**Problem statement:** Everything in the data should be repeated exactly, save for the images.

**Information supplied:**
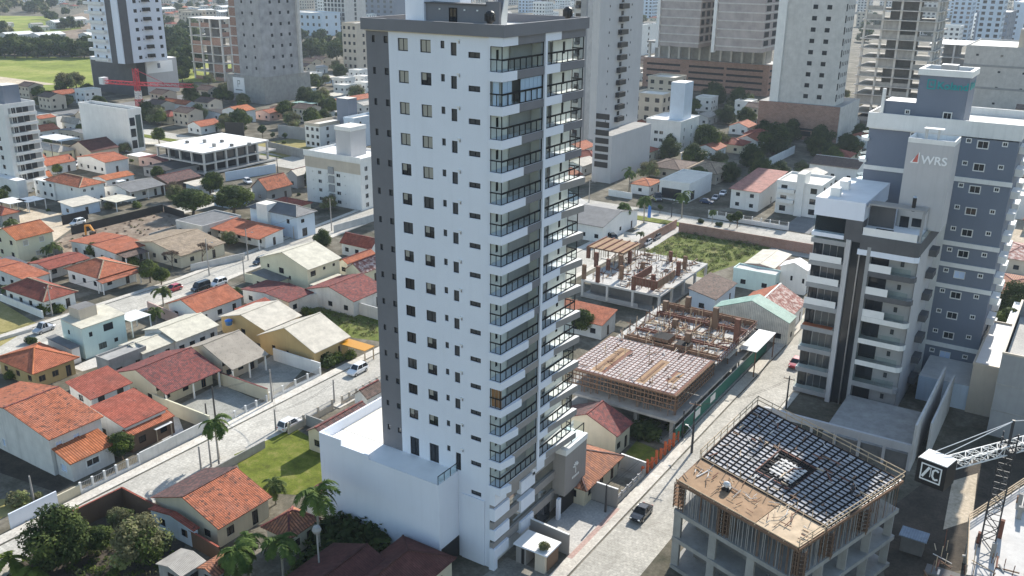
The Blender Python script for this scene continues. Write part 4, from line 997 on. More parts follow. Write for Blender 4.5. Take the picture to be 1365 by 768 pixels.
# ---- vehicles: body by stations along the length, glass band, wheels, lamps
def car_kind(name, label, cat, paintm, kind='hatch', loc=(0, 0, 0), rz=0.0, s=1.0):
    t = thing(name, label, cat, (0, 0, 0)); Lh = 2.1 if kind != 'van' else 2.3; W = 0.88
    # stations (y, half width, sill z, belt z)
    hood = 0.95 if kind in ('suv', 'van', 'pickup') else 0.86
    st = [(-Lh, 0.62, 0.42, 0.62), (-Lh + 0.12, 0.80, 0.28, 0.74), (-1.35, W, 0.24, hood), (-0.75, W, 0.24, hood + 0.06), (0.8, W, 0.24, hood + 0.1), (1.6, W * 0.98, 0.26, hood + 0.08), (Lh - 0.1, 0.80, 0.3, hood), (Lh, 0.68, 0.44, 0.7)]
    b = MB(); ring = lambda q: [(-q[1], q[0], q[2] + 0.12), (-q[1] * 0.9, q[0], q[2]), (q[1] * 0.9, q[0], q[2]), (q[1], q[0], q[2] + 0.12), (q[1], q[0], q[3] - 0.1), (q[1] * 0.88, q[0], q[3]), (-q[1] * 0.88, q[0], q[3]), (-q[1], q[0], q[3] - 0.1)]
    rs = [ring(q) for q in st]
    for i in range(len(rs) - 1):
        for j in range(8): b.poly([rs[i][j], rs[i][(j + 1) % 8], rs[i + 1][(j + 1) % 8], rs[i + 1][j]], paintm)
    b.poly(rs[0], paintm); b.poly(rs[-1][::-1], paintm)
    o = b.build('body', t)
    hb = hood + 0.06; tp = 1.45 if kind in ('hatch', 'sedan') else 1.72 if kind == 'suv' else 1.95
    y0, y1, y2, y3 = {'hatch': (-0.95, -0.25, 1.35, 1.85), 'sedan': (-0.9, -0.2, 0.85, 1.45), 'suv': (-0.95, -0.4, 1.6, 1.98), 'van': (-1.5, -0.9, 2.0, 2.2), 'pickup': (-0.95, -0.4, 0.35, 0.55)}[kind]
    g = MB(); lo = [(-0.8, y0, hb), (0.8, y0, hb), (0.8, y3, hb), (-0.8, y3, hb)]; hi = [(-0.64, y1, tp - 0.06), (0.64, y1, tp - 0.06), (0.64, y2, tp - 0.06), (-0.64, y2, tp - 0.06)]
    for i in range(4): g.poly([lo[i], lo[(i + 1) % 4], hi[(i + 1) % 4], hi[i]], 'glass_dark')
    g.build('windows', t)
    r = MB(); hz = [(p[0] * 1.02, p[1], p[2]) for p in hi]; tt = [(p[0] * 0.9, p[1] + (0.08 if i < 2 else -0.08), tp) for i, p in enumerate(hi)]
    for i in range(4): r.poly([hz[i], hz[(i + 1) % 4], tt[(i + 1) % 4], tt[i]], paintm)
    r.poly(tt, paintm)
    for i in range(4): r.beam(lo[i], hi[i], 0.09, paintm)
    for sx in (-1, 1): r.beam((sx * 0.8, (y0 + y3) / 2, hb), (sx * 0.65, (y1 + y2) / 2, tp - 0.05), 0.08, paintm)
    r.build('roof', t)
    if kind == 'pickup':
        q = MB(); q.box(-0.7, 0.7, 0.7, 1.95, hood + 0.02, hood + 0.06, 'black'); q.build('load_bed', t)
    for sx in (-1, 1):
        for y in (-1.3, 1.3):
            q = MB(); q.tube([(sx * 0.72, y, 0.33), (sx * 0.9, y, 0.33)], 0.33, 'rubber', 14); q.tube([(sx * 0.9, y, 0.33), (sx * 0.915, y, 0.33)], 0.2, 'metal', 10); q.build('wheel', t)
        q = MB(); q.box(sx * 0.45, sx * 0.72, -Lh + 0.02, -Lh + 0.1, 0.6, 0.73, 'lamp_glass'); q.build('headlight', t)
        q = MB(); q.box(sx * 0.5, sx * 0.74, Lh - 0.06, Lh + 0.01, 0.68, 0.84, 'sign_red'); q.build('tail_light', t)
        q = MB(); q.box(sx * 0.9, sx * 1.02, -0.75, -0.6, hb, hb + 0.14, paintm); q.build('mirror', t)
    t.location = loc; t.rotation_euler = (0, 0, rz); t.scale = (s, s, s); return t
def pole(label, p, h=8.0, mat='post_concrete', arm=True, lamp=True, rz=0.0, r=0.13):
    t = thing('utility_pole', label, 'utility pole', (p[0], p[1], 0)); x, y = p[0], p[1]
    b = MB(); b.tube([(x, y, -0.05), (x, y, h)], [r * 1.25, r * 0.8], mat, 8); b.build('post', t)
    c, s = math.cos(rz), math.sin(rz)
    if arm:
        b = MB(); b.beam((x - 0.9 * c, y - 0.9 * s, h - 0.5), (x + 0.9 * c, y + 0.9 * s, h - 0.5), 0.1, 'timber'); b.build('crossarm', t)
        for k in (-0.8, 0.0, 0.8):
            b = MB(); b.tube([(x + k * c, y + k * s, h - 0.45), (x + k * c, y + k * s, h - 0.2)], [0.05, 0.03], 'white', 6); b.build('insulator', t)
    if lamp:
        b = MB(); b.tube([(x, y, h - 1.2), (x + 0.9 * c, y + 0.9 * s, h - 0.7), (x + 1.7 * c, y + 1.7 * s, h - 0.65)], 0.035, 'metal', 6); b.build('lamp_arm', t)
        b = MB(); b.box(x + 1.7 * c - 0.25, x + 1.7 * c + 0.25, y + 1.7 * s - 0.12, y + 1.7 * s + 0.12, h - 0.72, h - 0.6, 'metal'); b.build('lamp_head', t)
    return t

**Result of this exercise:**
The Blender Python script for this scene continues. Write part 4, from line 997 on. More parts follow. Write for Blender 4.5. Take the picture to be 1365 by 768 pixels.
# ---- vehicles: body by stations along the length, glass band, wheels, lamps
def car_kind(name, label, cat, paintm, kind='hatch', loc=(0, 0, 0), rz=0.0, s=1.0):
    t = thing(name, label, cat, (0, 0, 0)); Lh = 2.1 if kind != 'van' else 2.3; W = 0.88
    # stations (y, half width, sill z, belt z)
    hood = 0.95 if kind in ('suv', 'van', 'pickup') else 0.86
    st = [(-Lh, 0.62, 0.42, 0.62), (-Lh + 0.12, 0.80, 0.28, 0.74), (-1.35, W, 0.24, hood), (-0.75, W, 0.24, hood + 0.06), (0.8, W, 0.24, hood + 0.1), (1.6, W * 0.98, 0.26, hood + 0.08), (Lh - 0.1, 0.80, 0.3, hood), (Lh, 0.68, 0.44, 0.7)]
    b = MB(); ring = lambda q: [(-q[1], q[0], q[2] + 0.12), (-q[1] * 0.9, q[0], q[2]), (q[1] * 0.9, q[0], q[2]), (q[1], q[0], q[2] + 0.12), (q[1], q[0], q[3] - 0.1), (q[1] * 0.88, q[0], q[3]), (-q[1] * 0.88, q[0], q[3]), (-q[1], q[0], q[3] - 0.1)]
    rs = [ring(q) for q in st]
    for i in range(len(rs) - 1):
        for j in range(8): b.poly([rs[i][j], rs[i][(j + 1) % 8], rs[i + 1][(j + 1) % 8], rs[i + 1][j]], paintm)
    b.poly(rs[0], paintm); b.poly(rs[-1][::-1], paintm)
    o = b.build('body', t)
    hb = hood + 0.06; tp = 1.45 if kind in ('hatch', 'sedan') else 1.72 if kind == 'suv' else 1.95
    y0, y1, y2, y3 = {'hatch': (-0.95, -0.25, 1.35, 1.85), 'sedan': (-0.9, -0.2, 0.85, 1.45), 'suv': (-0.95, -0.4, 1.6, 1.98), 'van': (-1.5, -0.9, 2.0, 2.2), 'pickup': (-0.95, -0.4, 0.35, 0.55)}[kind]
    g = MB(); lo = [(-0.8, y0, hb), (0.8, y0, hb), (0.8, y3, hb), (-0.8, y3, hb)]; hi = [(-0.64, y1, tp - 0.06), (0.64, y1, tp - 0.06), (0.64, y2, tp - 0.06), (-0.64, y2, tp - 0.06)]
    for i in range(4): g.poly([lo[i], lo[(i + 1) % 4], hi[(i + 1) % 4], hi[i]], 'glass_dark')
    g.build('windows', t)
    r = MB(); hz = [(p[0] * 1.02, p[1], p[2]) for p in hi]; tt = [(p[0] * 0.9, p[1] + (0.08 if i < 2 else -0.08), tp) for i, p in enumerate(hi)]
    for i in range(4): r.poly([hz[i], hz[(i + 1) % 4], tt[(i + 1) % 4], tt[i]], paintm)
    r.poly(tt, paintm)
    for i in range(4): r.beam(lo[i], hi[i], 0.09, paintm)
    for sx in (-1, 1): r.beam((sx * 0.8, (y0 + y3) / 2, hb), (sx * 0.65, (y1 + y2) / 2, tp - 0.05), 0.08, paintm)
    r.build('roof', t)
    if kind == 'pickup':
        q = MB(); q.box(-0.7, 0.7, 0.7, 1.95, hood + 0.02, hood + 0.06, 'black'); q.build('load_bed', t)
    for sx in (-1, 1):
        for y in (-1.3, 1.3):
            q = MB(); q.tube([(sx * 0.72, y, 0.33), (sx * 0.9, y, 0.33)], 0.33, 'rubber', 14); q.tube([(sx * 0.9, y, 0.33), (sx * 0.915, y, 0.33)], 0.2, 'metal', 10); q.build('wheel', t)
        q = MB(); q.box(sx * 0.45, sx * 0.72, -Lh + 0.02, -Lh + 0.1, 0.6, 0.73, 'lamp_glass'); q.build('headlight', t)
        q = MB(); q.box(sx * 0.5, sx * 0.74, Lh - 0.06, Lh + 0.01, 0.68, 0.84, 'sign_red'); q.build('tail_light', t)
        q = MB(); q.box(sx * 0.9, sx * 1.02, -0.75, -0.6, hb, hb + 0.14, paintm); q.build('mirror', t)
    t.location = loc; t.rotation_euler = (0, 0, rz); t.scale = (s, s, s); return t
def pole(label, p, h=8.0, mat='post_concrete', arm=True, lamp=True, rz=0.0, r=0.13):
    t = thing('utility_pole', label, 'utility pole', (p[0], p[1], 0)); x, y = p[0], p[1]
    b = MB(); b.tube([(x, y, -0.05), (x, y, h)], [r * 1.25, r * 0.8], mat, 8); b.build('post', t)
    c, s = math.cos(rz), math.sin(rz)
    if arm:
        b = MB(); b.beam((x - 0.9 * c, y - 0.9 * s, h - 0.5), (x + 0.9 * c, y + 0.9 * s, h - 0.5), 0.1, 'timber'); b.build('crossarm', t)
        for k in (-0.8, 0.0, 0.8):
            b = MB(); b.tube([(x + k * c, y + k * s, h - 0.45), (x + k * c, y + k * s, h - 0.2)], [0.05, 0.03], 'white', 6); b.build('insulator', t)
    if lamp:
        b = MB(); b.tube([(x, y, h - 1.2), (x + 0.9 * c, y + 0.9 * s, h - 0.7), (x + 1.7 * c, y + 1.7 * s, h - 0.65)], 0.035, 'metal', 6); b.build('lamp_arm', t)
        b = MB(); b.box(x + 1.7 * c - 0.25, x + 1.7 * c + 0.25, y + 1.7 * s - 0.12, y + 1.7 * s + 0.12, h - 0.72, h - 0.6, 'metal'); b.build('lamp_head', t)
    return t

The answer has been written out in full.